— BRIEF —
Where the string "scene" occurs in the material below, report the whole line.

— RECORDED DATA —

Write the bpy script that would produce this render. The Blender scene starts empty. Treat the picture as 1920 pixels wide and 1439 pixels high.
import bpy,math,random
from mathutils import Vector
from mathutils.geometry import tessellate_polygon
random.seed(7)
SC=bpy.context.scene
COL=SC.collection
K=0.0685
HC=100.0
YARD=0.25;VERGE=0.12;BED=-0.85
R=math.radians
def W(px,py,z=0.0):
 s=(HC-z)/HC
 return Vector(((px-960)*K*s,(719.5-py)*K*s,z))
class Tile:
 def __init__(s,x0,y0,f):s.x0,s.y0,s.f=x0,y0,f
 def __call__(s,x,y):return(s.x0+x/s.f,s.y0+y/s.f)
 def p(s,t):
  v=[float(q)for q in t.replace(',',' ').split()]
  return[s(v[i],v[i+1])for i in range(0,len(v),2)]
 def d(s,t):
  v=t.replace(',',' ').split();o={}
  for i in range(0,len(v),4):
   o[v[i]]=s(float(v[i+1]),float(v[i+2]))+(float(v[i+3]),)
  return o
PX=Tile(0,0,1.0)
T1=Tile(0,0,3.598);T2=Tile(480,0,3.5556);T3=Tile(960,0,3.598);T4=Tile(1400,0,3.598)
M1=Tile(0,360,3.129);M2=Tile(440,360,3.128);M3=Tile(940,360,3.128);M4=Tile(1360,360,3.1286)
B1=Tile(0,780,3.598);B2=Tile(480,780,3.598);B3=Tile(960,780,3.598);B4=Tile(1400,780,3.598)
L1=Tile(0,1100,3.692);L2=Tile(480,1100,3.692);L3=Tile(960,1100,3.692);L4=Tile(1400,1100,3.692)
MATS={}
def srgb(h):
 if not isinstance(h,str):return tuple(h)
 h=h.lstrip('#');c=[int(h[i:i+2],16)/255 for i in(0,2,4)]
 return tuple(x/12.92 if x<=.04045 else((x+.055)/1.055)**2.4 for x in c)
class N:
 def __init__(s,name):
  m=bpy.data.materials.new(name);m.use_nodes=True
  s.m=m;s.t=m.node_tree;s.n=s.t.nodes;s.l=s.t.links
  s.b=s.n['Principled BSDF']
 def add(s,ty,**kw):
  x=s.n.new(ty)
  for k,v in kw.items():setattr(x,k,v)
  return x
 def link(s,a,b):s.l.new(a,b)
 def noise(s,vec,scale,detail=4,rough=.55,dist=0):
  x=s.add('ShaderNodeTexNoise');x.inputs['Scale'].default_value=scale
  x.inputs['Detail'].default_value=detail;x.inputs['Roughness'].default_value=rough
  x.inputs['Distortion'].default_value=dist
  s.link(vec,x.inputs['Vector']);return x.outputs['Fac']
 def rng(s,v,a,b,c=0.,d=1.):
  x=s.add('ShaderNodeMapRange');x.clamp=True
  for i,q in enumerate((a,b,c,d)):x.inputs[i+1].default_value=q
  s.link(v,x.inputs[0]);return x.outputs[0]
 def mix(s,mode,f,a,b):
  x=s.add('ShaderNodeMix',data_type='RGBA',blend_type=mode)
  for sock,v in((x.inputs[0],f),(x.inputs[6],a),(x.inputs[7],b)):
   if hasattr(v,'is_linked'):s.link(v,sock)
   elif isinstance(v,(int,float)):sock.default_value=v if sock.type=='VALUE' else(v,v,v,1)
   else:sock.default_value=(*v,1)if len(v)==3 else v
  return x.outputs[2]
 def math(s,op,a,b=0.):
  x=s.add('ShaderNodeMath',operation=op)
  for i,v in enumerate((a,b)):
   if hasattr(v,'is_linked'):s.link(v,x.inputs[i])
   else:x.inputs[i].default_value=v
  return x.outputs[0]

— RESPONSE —
Write the bpy script that would produce this render. The Blender scene starts empty. Treat the picture as 1920 pixels wide and 1439 pixels high.
SC=bpy.context.scene